-------- Data extract
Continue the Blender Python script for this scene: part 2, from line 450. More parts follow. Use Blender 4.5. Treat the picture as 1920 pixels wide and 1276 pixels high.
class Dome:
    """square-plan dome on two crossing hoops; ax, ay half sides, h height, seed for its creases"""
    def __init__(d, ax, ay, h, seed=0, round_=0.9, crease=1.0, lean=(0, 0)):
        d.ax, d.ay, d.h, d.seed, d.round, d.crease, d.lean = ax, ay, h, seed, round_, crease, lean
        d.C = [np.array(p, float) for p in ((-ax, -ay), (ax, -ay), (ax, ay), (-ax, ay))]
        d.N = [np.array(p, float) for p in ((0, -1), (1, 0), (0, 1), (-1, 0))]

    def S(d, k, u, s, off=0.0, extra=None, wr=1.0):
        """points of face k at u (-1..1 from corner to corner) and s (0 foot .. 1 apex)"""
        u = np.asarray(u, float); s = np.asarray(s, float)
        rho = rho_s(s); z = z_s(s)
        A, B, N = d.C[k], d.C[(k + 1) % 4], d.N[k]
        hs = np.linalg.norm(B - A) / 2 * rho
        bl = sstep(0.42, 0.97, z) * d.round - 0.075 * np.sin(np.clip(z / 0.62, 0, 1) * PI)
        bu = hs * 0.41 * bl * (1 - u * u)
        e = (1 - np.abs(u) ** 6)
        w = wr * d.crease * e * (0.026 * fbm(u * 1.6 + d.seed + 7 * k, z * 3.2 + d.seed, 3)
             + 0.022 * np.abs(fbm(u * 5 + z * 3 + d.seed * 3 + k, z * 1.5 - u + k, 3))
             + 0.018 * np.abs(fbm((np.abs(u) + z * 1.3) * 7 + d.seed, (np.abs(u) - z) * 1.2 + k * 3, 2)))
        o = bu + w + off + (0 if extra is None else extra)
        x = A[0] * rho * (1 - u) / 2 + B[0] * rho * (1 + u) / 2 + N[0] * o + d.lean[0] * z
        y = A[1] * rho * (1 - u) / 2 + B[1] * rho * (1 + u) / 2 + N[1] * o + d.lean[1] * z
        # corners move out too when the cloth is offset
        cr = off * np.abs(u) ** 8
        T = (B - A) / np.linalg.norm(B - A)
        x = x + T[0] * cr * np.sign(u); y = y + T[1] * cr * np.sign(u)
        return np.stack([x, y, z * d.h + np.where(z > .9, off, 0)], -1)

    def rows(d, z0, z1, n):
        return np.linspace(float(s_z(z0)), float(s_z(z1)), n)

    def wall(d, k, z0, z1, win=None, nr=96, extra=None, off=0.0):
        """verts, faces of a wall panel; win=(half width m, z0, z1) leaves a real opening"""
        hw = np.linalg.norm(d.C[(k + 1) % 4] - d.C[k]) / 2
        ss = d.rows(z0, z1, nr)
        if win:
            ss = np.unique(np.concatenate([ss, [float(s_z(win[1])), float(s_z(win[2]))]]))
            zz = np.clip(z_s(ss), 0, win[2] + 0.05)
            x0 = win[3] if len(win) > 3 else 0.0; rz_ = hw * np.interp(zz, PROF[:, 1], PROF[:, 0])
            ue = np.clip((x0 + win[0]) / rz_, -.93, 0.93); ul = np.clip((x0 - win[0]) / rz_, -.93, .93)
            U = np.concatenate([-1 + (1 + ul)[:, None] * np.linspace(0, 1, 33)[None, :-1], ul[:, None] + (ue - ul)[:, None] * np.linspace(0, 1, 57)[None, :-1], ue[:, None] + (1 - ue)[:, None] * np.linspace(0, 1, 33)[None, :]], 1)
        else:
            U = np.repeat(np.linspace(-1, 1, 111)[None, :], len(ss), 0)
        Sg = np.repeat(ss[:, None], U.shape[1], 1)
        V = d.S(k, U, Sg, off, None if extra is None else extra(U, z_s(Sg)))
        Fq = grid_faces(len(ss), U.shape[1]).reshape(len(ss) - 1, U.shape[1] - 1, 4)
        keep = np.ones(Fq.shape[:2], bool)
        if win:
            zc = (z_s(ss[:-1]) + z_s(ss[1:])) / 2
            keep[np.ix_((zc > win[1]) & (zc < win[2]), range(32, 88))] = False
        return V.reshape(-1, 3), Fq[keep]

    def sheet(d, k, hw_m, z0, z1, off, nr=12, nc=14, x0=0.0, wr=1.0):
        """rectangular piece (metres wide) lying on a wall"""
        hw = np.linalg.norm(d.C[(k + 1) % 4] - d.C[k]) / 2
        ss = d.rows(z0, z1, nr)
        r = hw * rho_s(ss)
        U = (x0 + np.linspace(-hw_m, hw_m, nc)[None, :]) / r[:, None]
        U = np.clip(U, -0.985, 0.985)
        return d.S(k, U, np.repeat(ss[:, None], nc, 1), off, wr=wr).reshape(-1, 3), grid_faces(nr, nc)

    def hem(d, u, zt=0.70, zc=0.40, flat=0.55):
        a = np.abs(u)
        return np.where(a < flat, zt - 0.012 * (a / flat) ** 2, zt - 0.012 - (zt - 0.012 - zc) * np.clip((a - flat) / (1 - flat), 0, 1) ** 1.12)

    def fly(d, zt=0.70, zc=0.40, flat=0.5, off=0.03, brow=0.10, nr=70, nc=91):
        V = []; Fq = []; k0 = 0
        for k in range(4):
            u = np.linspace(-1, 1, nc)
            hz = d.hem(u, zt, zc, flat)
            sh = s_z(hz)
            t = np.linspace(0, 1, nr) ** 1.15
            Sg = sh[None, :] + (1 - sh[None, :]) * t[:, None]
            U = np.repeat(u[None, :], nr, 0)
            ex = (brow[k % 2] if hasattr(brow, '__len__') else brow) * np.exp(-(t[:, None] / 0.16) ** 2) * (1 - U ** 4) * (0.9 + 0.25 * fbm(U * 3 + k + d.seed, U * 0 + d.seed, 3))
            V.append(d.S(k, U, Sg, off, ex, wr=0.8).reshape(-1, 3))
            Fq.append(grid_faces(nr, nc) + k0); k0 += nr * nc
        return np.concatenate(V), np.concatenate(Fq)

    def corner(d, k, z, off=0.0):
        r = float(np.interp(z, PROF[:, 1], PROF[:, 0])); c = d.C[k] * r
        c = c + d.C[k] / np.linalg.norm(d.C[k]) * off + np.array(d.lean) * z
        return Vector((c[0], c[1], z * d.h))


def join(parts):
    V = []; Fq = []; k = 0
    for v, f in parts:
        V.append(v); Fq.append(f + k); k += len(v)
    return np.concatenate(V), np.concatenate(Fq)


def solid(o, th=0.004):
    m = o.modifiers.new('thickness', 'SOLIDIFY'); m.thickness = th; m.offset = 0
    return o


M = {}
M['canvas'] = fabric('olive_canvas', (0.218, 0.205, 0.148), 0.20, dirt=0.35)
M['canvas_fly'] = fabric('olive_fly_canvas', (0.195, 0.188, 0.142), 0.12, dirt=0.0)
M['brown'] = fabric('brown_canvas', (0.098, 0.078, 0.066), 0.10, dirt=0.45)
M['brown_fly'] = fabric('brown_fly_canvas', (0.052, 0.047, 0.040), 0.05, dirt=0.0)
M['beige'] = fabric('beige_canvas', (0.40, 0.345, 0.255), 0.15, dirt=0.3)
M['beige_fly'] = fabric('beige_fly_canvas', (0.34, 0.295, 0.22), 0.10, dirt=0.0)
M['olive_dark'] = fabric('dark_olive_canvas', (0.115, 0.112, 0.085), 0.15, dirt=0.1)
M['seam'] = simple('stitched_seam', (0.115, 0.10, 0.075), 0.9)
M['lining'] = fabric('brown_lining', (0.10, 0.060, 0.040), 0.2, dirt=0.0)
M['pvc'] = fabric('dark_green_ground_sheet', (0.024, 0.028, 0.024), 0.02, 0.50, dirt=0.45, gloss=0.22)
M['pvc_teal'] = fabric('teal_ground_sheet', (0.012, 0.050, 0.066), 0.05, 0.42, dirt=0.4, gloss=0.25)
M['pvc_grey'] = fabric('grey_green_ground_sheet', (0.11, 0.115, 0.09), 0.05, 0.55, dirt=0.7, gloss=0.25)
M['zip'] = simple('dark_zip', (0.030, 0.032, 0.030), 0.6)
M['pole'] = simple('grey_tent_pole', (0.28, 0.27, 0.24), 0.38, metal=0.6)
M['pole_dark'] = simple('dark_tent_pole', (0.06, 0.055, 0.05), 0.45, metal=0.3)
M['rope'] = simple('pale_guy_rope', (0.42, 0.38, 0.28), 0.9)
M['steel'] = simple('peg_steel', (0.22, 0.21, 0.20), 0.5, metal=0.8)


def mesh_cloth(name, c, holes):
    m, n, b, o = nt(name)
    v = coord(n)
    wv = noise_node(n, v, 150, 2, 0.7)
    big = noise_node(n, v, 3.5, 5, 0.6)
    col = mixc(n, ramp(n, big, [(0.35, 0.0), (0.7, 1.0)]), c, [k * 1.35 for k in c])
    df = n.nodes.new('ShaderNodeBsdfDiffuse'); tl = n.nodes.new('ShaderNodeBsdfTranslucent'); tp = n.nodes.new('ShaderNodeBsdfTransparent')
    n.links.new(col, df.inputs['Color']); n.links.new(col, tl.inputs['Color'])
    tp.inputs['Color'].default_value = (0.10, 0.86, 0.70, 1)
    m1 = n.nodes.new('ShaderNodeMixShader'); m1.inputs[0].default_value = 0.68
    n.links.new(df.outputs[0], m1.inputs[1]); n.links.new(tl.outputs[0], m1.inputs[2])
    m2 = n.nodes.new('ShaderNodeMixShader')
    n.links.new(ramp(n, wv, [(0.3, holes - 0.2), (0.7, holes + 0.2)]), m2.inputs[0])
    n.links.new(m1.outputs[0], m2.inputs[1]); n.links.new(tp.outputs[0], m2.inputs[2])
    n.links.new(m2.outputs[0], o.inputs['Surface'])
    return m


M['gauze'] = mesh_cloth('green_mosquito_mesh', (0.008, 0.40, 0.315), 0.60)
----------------
## Your objective
Write out only the final block of lines, starting at the line with "0.22), 0.10, dirt=0.0)" and running to the end of the material.

## Worked solution
M['beige_fly'] = fabric('beige_fly_canvas', (0.34, 0.295, 0.22), 0.10, dirt=0.0)
M['olive_dark'] = fabric('dark_olive_canvas', (0.115, 0.112, 0.085), 0.15, dirt=0.1)
M['seam'] = simple('stitched_seam', (0.115, 0.10, 0.075), 0.9)
M['lining'] = fabric('brown_lining', (0.10, 0.060, 0.040), 0.2, dirt=0.0)
M['pvc'] = fabric('dark_green_ground_sheet', (0.024, 0.028, 0.024), 0.02, 0.50, dirt=0.45, gloss=0.22)
M['pvc_teal'] = fabric('teal_ground_sheet', (0.012, 0.050, 0.066), 0.05, 0.42, dirt=0.4, gloss=0.25)
M['pvc_grey'] = fabric('grey_green_ground_sheet', (0.11, 0.115, 0.09), 0.05, 0.55, dirt=0.7, gloss=0.25)
M['zip'] = simple('dark_zip', (0.030, 0.032, 0.030), 0.6)
M['pole'] = simple('grey_tent_pole', (0.28, 0.27, 0.24), 0.38, metal=0.6)
M['pole_dark'] = simple('dark_tent_pole', (0.06, 0.055, 0.05), 0.45, metal=0.3)
M['rope'] = simple('pale_guy_rope', (0.42, 0.38, 0.28), 0.9)
M['steel'] = simple('peg_steel', (0.22, 0.21, 0.20), 0.5, metal=0.8)


def mesh_cloth(name, c, holes):
    m, n, b, o = nt(name)
    v = coord(n)
    wv = noise_node(n, v, 150, 2, 0.7)
    big = noise_node(n, v, 3.5, 5, 0.6)
    col = mixc(n, ramp(n, big, [(0.35, 0.0), (0.7, 1.0)]), c, [k * 1.35 for k in c])
    df = n.nodes.new('ShaderNodeBsdfDiffuse'); tl = n.nodes.new('ShaderNodeBsdfTranslucent'); tp = n.nodes.new('ShaderNodeBsdfTransparent')
    n.links.new(col, df.inputs['Color']); n.links.new(col, tl.inputs['Color'])
    tp.inputs['Color'].default_value = (0.10, 0.86, 0.70, 1)
    m1 = n.nodes.new('ShaderNodeMixShader'); m1.inputs[0].default_value = 0.68
    n.links.new(df.outputs[0], m1.inputs[1]); n.links.new(tl.outputs[0], m1.inputs[2])
    m2 = n.nodes.new('ShaderNodeMixShader')
    n.links.new(ramp(n, wv, [(0.3, holes - 0.2), (0.7, holes + 0.2)]), m2.inputs[0])
    n.links.new(m1.outputs[0], m2.inputs[1]); n.links.new(tp.outputs[0], m2.inputs[2])
    n.links.new(m2.outputs[0], o.inputs['Surface'])
    return m


M['gauze'] = mesh_cloth('green_mosquito_mesh', (0.008, 0.40, 0.315), 0.60)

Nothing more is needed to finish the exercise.